═════ Data shown

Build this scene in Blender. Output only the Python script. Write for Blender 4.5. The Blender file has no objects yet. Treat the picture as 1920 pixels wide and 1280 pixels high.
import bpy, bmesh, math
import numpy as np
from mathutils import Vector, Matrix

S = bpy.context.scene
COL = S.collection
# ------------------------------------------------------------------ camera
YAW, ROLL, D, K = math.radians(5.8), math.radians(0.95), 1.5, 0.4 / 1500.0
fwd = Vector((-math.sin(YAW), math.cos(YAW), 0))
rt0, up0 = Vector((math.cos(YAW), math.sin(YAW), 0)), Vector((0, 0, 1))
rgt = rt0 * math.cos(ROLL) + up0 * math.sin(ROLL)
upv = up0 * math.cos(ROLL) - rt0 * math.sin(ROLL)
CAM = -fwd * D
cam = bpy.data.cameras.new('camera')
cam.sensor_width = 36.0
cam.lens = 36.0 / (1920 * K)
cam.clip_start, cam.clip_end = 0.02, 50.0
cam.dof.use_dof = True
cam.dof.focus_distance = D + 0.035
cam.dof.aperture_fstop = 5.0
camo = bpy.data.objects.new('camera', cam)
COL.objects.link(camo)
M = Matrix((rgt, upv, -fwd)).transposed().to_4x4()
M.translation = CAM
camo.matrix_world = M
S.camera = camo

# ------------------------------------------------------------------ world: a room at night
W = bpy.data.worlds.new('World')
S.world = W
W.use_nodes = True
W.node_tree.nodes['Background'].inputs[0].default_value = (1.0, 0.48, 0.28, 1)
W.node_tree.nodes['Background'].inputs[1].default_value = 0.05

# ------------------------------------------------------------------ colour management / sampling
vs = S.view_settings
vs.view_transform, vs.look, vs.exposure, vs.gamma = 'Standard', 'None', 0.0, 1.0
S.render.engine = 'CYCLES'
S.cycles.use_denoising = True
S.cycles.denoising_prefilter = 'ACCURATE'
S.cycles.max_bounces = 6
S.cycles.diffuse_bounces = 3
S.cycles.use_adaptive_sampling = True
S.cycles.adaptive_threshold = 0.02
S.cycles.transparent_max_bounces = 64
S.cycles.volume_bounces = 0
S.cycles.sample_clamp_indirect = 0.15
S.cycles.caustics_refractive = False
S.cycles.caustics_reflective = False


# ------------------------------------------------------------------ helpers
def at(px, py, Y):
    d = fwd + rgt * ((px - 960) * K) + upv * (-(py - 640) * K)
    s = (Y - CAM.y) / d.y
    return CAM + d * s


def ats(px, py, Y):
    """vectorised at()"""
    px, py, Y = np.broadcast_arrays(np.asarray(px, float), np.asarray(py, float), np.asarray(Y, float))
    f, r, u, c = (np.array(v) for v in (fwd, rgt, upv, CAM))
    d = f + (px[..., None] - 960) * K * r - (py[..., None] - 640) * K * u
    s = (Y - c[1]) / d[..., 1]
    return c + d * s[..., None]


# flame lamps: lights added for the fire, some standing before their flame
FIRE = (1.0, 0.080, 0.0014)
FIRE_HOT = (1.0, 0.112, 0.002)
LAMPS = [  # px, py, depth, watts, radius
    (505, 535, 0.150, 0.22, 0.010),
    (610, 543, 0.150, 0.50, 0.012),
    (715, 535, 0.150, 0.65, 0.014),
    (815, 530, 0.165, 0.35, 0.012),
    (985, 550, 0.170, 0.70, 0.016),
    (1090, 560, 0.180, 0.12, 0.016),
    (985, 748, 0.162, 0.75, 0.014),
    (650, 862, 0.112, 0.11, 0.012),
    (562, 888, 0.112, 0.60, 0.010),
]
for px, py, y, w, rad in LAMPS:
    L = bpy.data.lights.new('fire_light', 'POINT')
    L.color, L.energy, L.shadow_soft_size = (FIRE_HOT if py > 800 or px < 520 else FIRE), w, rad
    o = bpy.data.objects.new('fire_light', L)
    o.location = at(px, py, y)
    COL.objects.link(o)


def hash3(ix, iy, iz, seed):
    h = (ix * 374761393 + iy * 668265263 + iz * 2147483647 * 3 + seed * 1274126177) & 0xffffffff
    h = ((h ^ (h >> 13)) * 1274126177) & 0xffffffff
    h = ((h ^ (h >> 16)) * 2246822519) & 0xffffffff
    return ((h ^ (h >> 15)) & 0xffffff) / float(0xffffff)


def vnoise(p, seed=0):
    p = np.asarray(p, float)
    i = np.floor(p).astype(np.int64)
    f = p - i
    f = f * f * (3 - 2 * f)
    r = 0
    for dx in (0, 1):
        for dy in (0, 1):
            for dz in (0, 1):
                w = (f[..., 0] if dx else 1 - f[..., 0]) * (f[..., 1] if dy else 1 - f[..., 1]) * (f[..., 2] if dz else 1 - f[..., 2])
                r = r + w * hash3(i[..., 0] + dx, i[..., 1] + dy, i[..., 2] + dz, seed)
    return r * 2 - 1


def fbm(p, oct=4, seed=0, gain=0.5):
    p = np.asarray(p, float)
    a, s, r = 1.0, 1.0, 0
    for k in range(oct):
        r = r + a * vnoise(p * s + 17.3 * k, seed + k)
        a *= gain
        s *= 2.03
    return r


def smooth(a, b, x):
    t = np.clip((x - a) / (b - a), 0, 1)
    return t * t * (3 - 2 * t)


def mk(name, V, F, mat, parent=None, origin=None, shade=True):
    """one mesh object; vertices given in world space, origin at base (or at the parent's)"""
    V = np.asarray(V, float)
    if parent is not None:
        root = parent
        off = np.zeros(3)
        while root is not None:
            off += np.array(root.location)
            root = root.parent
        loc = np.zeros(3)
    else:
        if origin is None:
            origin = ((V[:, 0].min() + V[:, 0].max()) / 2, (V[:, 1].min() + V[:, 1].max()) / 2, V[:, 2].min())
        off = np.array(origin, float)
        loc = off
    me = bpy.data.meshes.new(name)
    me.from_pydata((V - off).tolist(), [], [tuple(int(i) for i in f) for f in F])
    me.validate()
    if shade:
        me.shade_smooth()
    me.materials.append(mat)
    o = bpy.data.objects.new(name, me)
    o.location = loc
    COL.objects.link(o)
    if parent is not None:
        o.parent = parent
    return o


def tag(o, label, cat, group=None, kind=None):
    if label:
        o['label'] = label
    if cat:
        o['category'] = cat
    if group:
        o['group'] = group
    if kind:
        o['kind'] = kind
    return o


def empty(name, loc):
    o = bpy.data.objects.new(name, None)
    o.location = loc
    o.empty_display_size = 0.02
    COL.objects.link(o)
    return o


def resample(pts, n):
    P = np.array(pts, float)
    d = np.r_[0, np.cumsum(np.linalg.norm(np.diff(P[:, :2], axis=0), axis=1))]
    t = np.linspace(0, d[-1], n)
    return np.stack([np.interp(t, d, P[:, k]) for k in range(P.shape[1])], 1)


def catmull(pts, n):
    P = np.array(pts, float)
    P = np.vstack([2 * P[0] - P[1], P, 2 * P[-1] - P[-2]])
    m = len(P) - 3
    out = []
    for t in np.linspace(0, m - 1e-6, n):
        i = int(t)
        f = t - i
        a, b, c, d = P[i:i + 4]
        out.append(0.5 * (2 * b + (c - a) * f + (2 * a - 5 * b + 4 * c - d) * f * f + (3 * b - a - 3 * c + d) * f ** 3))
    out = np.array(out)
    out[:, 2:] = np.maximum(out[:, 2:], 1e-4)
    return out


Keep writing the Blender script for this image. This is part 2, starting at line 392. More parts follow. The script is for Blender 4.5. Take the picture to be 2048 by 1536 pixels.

══════════

Extract each line from the listing above, please, and repeat it exactly.

*Exercise result*:
Build this scene in Blender. Output only the Python script. Write for Blender 4.5. The Blender file has no objects yet. Treat the picture as 1920 pixels wide and 1280 pixels high.
import bpy, bmesh, math
import numpy as np
from mathutils import Vector, Matrix

S = bpy.context.scene
COL = S.collection
# ------------------------------------------------------------------ camera
YAW, ROLL, D, K = math.radians(5.8), math.radians(0.95), 1.5, 0.4 / 1500.0
fwd = Vector((-math.sin(YAW), math.cos(YAW), 0))
rt0, up0 = Vector((math.cos(YAW), math.sin(YAW), 0)), Vector((0, 0, 1))
rgt = rt0 * math.cos(ROLL) + up0 * math.sin(ROLL)
upv = up0 * math.cos(ROLL) - rt0 * math.sin(ROLL)
CAM = -fwd * D
cam = bpy.data.cameras.new('camera')
cam.sensor_width = 36.0
cam.lens = 36.0 / (1920 * K)
cam.clip_start, cam.clip_end = 0.02, 50.0
cam.dof.use_dof = True
cam.dof.focus_distance = D + 0.035
cam.dof.aperture_fstop = 5.0
camo = bpy.data.objects.new('camera', cam)
COL.objects.link(camo)
M = Matrix((rgt, upv, -fwd)).transposed().to_4x4()
M.translation = CAM
camo.matrix_world = M
S.camera = camo

# ------------------------------------------------------------------ world: a room at night
W = bpy.data.worlds.new('World')
S.world = W
W.use_nodes = True
W.node_tree.nodes['Background'].inputs[0].default_value = (1.0, 0.48, 0.28, 1)
W.node_tree.nodes['Background'].inputs[1].default_value = 0.05

# ------------------------------------------------------------------ colour management / sampling
vs = S.view_settings
vs.view_transform, vs.look, vs.exposure, vs.gamma = 'Standard', 'None', 0.0, 1.0
S.render.engine = 'CYCLES'
S.cycles.use_denoising = True
S.cycles.denoising_prefilter = 'ACCURATE'
S.cycles.max_bounces = 6
S.cycles.diffuse_bounces = 3
S.cycles.use_adaptive_sampling = True
S.cycles.adaptive_threshold = 0.02
S.cycles.transparent_max_bounces = 64
S.cycles.volume_bounces = 0
S.cycles.sample_clamp_indirect = 0.15
S.cycles.caustics_refractive = False
S.cycles.caustics_reflective = False


# ------------------------------------------------------------------ helpers
def at(px, py, Y):
    d = fwd + rgt * ((px - 960) * K) + upv * (-(py - 640) * K)
    s = (Y - CAM.y) / d.y
    return CAM + d * s


def ats(px, py, Y):
    """vectorised at()"""
    px, py, Y = np.broadcast_arrays(np.asarray(px, float), np.asarray(py, float), np.asarray(Y, float))
    f, r, u, c = (np.array(v) for v in (fwd, rgt, upv, CAM))
    d = f + (px[..., None] - 960) * K * r - (py[..., None] - 640) * K * u
    s = (Y - c[1]) / d[..., 1]
    return c + d * s[..., None]


# flame lamps: lights added for the fire, some standing before their flame
FIRE = (1.0, 0.080, 0.0014)
FIRE_HOT = (1.0, 0.112, 0.002)
LAMPS = [  # px, py, depth, watts, radius
    (505, 535, 0.150, 0.22, 0.010),
    (610, 543, 0.150, 0.50, 0.012),
    (715, 535, 0.150, 0.65, 0.014),
    (815, 530, 0.165, 0.35, 0.012),
    (985, 550, 0.170, 0.70, 0.016),
    (1090, 560, 0.180, 0.12, 0.016),
    (985, 748, 0.162, 0.75, 0.014),
    (650, 862, 0.112, 0.11, 0.012),
    (562, 888, 0.112, 0.60, 0.010),
]
for px, py, y, w, rad in LAMPS:
    L = bpy.data.lights.new('fire_light', 'POINT')
    L.color, L.energy, L.shadow_soft_size = (FIRE_HOT if py > 800 or px < 520 else FIRE), w, rad
    o = bpy.data.objects.new('fire_light', L)
    o.location = at(px, py, y)
    COL.objects.link(o)


def hash3(ix, iy, iz, seed):
    h = (ix * 374761393 + iy * 668265263 + iz * 2147483647 * 3 + seed * 1274126177) & 0xffffffff
    h = ((h ^ (h >> 13)) * 1274126177) & 0xffffffff
    h = ((h ^ (h >> 16)) * 2246822519) & 0xffffffff
    return ((h ^ (h >> 15)) & 0xffffff) / float(0xffffff)


def vnoise(p, seed=0):
    p = np.asarray(p, float)
    i = np.floor(p).astype(np.int64)
    f = p - i
    f = f * f * (3 - 2 * f)
    r = 0
    for dx in (0, 1):
        for dy in (0, 1):
            for dz in (0, 1):
                w = (f[..., 0] if dx else 1 - f[..., 0]) * (f[..., 1] if dy else 1 - f[..., 1]) * (f[..., 2] if dz else 1 - f[..., 2])
                r = r + w * hash3(i[..., 0] + dx, i[..., 1] + dy, i[..., 2] + dz, seed)
    return r * 2 - 1


def fbm(p, oct=4, seed=0, gain=0.5):
    p = np.asarray(p, float)
    a, s, r = 1.0, 1.0, 0
    for k in range(oct):
        r = r + a * vnoise(p * s + 17.3 * k, seed + k)
        a *= gain
        s *= 2.03
    return r


def smooth(a, b, x):
    t = np.clip((x - a) / (b - a), 0, 1)
    return t * t * (3 - 2 * t)


def mk(name, V, F, mat, parent=None, origin=None, shade=True):
    """one mesh object; vertices given in world space, origin at base (or at the parent's)"""
    V = np.asarray(V, float)
    if parent is not None:
        root = parent
        off = np.zeros(3)
        while root is not None:
            off += np.array(root.location)
            root = root.parent
        loc = np.zeros(3)
    else:
        if origin is None:
            origin = ((V[:, 0].min() + V[:, 0].max()) / 2, (V[:, 1].min() + V[:, 1].max()) / 2, V[:, 2].min())
        off = np.array(origin, float)
        loc = off
    me = bpy.data.meshes.new(name)
    me.from_pydata((V - off).tolist(), [], [tuple(int(i) for i in f) for f in F])
    me.validate()
    if shade:
        me.shade_smooth()
    me.materials.append(mat)
    o = bpy.data.objects.new(name, me)
    o.location = loc
    COL.objects.link(o)
    if parent is not None:
        o.parent = parent
    return o


def tag(o, label, cat, group=None, kind=None):
    if label:
        o['label'] = label
    if cat:
        o['category'] = cat
    if group:
        o['group'] = group
    if kind:
        o['kind'] = kind
    return o


def empty(name, loc):
    o = bpy.data.objects.new(name, None)
    o.location = loc
    o.empty_display_size = 0.02
    COL.objects.link(o)
    return o


def resample(pts, n):
    P = np.array(pts, float)
    d = np.r_[0, np.cumsum(np.linalg.norm(np.diff(P[:, :2], axis=0), axis=1))]
    t = np.linspace(0, d[-1], n)
    return np.stack([np.interp(t, d, P[:, k]) for k in range(P.shape[1])], 1)


def catmull(pts, n):
    P = np.array(pts, float)
    P = np.vstack([2 * P[0] - P[1], P, 2 * P[-1] - P[-2]])
    m = len(P) - 3
    out = []
    for t in np.linspace(0, m - 1e-6, n):
        i = int(t)
        f = t - i
        a, b, c, d = P[i:i + 4]
        out.append(0.5 * (2 * b + (c - a) * f + (2 * a - 5 * b + 4 * c - d) * f * f + (3 * b - a - 3 * c + d) * f ** 3))
    out = np.array(out)
    out[:, 2:] = np.maximum(out[:, 2:], 1e-4)
    return out


Keep writing the Blender script for this image. This is part 2, starting at line 392. More parts follow. The script is for Blender 4.5. Take the picture to be 2048 by 1536 pixels.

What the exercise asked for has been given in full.